Con el tiempo, el desierto reclamó lo que era suyo. La arena invadió las casas, cubriendo pisos y paredes. Hoy, Kolmanskop es un lugar surrealista, donde las puertas de las antiguas mansiones se abren hacia habitaciones llenas de dunas. Es una prueba de que, cuando la humanidad se va, la naturaleza no tarda en tomar su lugar.

Si alguna vez hemos sentido escalofríos al ver películas donde las ciudades quedan desiertas después de un desastre, basta con mirar la historia para darnos cuenta de que la realidad puede ser aún más impactante. No hace falta imaginar un mundo postapocalíptico cuando tenemos lugares como Armero, Pripyat o Epecuén, donde la vida cambió en un instante y nunca volvió a ser la misma.

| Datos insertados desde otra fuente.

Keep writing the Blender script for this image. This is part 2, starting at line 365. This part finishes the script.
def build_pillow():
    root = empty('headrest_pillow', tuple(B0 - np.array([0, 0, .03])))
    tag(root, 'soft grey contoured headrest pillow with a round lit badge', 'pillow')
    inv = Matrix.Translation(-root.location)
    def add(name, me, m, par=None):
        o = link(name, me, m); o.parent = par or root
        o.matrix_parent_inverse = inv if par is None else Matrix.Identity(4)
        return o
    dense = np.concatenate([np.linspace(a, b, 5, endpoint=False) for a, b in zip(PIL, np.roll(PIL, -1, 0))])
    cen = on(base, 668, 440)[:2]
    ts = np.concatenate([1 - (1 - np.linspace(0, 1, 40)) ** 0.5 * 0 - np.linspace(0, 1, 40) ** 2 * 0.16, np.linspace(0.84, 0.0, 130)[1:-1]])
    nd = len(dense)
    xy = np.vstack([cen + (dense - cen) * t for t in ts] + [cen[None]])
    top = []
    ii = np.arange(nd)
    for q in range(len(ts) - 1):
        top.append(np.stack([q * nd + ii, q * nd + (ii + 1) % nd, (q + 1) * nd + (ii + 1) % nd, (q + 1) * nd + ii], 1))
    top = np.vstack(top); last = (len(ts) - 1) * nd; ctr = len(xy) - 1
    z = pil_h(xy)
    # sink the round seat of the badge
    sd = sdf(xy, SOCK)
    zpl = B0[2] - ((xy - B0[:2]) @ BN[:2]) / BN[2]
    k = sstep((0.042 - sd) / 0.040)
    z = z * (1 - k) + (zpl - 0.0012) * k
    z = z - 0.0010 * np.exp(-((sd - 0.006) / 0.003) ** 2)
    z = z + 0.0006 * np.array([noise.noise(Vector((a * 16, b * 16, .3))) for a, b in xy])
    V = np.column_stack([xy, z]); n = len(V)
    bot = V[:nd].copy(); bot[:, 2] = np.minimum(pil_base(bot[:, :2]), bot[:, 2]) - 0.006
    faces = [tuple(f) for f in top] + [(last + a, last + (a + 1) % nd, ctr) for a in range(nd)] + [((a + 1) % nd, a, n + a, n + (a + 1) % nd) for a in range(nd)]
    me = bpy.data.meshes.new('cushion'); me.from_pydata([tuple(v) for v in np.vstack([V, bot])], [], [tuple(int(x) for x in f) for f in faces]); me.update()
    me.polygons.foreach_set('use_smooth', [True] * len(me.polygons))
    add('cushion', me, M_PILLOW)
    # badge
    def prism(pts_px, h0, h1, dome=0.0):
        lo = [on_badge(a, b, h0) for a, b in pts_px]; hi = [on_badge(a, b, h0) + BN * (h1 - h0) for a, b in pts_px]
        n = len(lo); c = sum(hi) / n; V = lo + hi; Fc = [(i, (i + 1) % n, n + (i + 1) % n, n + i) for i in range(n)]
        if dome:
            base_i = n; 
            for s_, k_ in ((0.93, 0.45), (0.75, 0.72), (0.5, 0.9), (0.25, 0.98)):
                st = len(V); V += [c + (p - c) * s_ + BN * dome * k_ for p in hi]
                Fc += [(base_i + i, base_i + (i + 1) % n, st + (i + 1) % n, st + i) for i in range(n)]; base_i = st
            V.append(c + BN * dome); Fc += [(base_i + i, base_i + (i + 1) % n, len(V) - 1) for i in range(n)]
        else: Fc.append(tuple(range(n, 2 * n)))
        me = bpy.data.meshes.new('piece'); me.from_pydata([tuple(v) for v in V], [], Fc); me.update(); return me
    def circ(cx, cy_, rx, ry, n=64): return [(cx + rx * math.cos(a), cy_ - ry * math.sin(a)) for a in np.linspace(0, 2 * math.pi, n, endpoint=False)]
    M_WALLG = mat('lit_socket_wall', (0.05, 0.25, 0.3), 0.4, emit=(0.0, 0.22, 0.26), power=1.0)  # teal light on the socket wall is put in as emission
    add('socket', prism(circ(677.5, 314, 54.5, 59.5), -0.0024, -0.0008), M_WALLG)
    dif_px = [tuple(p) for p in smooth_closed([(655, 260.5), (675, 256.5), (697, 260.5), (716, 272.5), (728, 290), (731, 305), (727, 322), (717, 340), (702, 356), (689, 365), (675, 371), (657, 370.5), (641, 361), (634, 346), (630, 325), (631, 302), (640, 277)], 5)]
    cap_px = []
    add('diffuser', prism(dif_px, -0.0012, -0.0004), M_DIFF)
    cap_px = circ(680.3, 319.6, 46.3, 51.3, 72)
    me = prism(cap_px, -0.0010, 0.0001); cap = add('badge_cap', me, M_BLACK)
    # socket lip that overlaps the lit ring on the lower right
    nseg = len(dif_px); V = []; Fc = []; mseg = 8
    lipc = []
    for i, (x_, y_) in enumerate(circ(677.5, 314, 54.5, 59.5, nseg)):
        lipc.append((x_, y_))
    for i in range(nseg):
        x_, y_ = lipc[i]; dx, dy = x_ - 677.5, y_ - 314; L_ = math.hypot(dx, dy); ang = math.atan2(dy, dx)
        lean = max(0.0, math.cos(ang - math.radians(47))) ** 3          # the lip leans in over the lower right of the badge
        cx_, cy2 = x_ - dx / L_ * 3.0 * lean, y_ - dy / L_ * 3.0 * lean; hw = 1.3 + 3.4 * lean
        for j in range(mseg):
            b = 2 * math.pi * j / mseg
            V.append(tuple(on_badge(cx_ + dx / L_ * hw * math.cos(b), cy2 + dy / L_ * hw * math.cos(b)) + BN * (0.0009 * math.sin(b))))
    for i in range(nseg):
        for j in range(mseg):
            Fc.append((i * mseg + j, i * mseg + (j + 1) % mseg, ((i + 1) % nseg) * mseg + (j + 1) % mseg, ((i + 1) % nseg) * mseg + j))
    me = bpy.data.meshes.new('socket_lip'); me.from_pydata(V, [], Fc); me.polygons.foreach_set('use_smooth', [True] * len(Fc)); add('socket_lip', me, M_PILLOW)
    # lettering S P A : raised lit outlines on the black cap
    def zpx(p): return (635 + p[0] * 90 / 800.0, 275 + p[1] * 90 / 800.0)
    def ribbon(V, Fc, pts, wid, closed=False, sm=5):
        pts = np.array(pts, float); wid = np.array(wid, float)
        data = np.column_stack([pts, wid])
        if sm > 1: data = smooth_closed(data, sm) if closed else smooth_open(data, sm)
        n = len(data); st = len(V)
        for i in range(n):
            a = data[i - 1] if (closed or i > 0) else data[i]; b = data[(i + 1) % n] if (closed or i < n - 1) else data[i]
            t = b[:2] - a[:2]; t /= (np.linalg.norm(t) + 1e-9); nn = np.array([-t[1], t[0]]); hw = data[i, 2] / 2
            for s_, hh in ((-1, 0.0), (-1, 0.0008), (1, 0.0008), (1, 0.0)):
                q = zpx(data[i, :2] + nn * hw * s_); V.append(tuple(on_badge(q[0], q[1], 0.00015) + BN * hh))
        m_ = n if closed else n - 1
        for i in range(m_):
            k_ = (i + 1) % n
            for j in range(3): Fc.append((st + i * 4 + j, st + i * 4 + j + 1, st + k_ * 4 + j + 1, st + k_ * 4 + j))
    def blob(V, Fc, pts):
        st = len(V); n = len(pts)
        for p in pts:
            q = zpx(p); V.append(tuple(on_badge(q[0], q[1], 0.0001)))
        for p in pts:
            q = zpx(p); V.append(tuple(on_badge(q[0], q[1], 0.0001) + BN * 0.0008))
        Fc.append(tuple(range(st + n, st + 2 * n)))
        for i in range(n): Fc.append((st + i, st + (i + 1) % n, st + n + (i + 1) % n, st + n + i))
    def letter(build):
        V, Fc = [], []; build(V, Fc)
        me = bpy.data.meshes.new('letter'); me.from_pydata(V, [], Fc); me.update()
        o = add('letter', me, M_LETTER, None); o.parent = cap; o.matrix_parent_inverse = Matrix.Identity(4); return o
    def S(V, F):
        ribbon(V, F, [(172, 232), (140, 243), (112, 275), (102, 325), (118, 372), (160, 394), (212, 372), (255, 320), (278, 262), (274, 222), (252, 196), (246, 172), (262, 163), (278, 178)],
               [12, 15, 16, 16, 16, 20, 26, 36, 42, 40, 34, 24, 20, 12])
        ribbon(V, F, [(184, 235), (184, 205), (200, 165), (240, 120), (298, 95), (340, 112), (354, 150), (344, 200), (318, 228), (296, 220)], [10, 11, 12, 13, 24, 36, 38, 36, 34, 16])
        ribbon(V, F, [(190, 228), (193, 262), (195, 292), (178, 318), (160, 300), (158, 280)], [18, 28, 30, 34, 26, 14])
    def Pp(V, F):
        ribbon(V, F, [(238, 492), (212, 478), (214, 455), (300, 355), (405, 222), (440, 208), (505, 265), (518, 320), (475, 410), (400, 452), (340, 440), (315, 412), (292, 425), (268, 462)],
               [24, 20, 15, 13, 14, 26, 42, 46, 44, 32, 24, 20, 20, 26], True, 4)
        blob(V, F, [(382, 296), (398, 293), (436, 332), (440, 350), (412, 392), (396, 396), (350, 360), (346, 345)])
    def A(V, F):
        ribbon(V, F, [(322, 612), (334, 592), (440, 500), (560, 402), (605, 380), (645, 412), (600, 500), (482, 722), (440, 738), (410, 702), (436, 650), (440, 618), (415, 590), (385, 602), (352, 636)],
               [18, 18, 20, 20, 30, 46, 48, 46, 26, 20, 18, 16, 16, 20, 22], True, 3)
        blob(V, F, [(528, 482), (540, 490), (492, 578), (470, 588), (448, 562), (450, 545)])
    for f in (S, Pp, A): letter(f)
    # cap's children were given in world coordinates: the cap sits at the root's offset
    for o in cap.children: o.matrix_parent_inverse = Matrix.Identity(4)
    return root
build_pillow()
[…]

Ya sea por desastres naturales, errores humanos o el simple paso del tiempo, el mundo está lleno de ciudades que han desaparecido. Algunas dejaron cicatrices imborrables en quienes las habitaron. Otras quedaron congeladas en el tiempo, recordándonos lo frágil que es la existencia de un lugar.

Pero incluso cuando las ciudades se desvanecen, las historias sobreviven. Se cuentan una y otra vez, se escriben en libros, se graban en documentales. Porque al final, una ciudad no es solo calles y edificios. Son las personas que vivieron allí, los sueños que construyeron y los recuerdos que dejaron atrás.